Now, having shared a sad dog story, let me tell you an uplifting tale (pun intended) that will make you feel better about the world.
 
Donald Copps, who like me spends time in Naples, Fla., in winter, was looking after a 4-year-old black Labrador Retriever by the name of Carbon, whose owners had gone off for a long, globe-trotting trip. One day Mr. Copps and two of his friends decided to hit some golf balls, and Carbon went along to retrieve the balls, one of his favorite things to do. The area they used was bordered on one side by a lake. This being south Florida, the lake was inhabited by a couple of 7-foot-long alligators. By mistake one of Mr. Copps’ friends hit a ball into the lake, and Carbon dived right in after it, directly in front of an alligator. The gator got hold of Carbon’s left rear leg, but Carbon managed to get away. While all of this is going on the two friends of Mr. Copps were screaming as loud as possible to distract the gator. Meanwhile, Mr. Copps had jumped into the lake to try to save the dog. After shoving Carbon toward the ashore, it dawned on Mr. Copps that the alligator might turn on him, which is exactly what happened. He remembers watching the eyes of the alligator as it slid through the water toward him. Mr. Copps managed to back away from the alligator and exit the lake.
 
At this point Carbon was yelping from the wound he has suffered, and Mr. Copps grabbed him with a blanket and put him into his golf cart. He and his two friends then rushed off to their car and all went with Carbon to a local veterinarian. Luckily there was no lasting damage, though Carbon received stitches and had to wear one of those plastic cones around his neck for a couple of weeks while his incision healed. This lucky dog has returned to good health.
 
When I tell people Carbon’s story and explain the circumstances, everyone says they would have done exactly what Mr.
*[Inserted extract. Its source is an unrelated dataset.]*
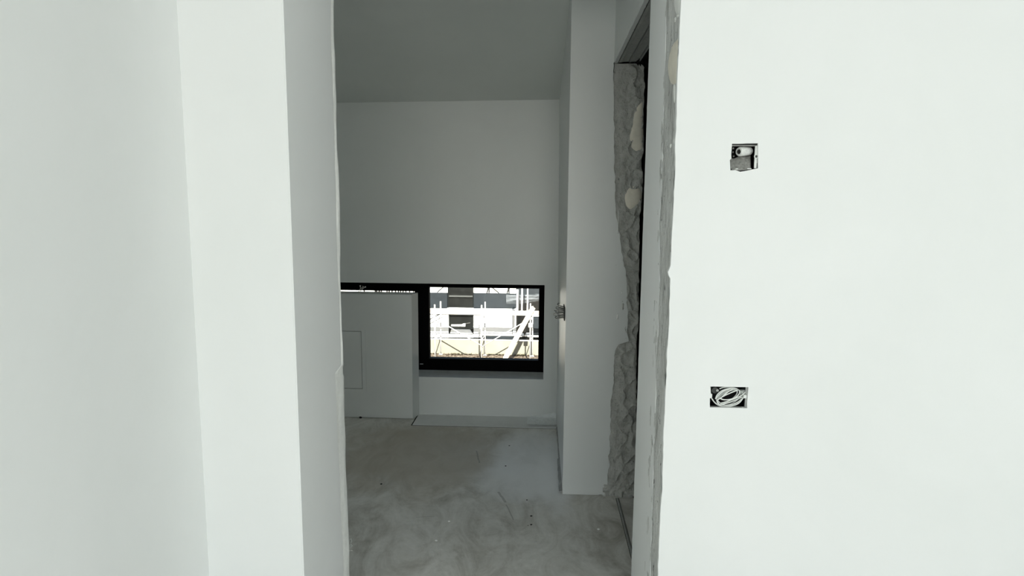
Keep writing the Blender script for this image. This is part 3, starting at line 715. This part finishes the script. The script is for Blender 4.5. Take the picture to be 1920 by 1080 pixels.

Copps did in jumping in to save the dog, even if they were only taking care of someone else’s pet. You can count me in as someone who would have saved Carbon, though I wonder how well I might have fared in getting out ahead of that gator. It gives you some idea of the high regard we have for our dogs.
 
But what about you, would you have jumped into a lake you knew was teeming with alligators, one of which was already attacking a dog? My little survey is skewed because I have only asked people I know are dog lovers. For everyone else, it is an even more interesting question.
 
Let’s hope none of us ever have to make that decision.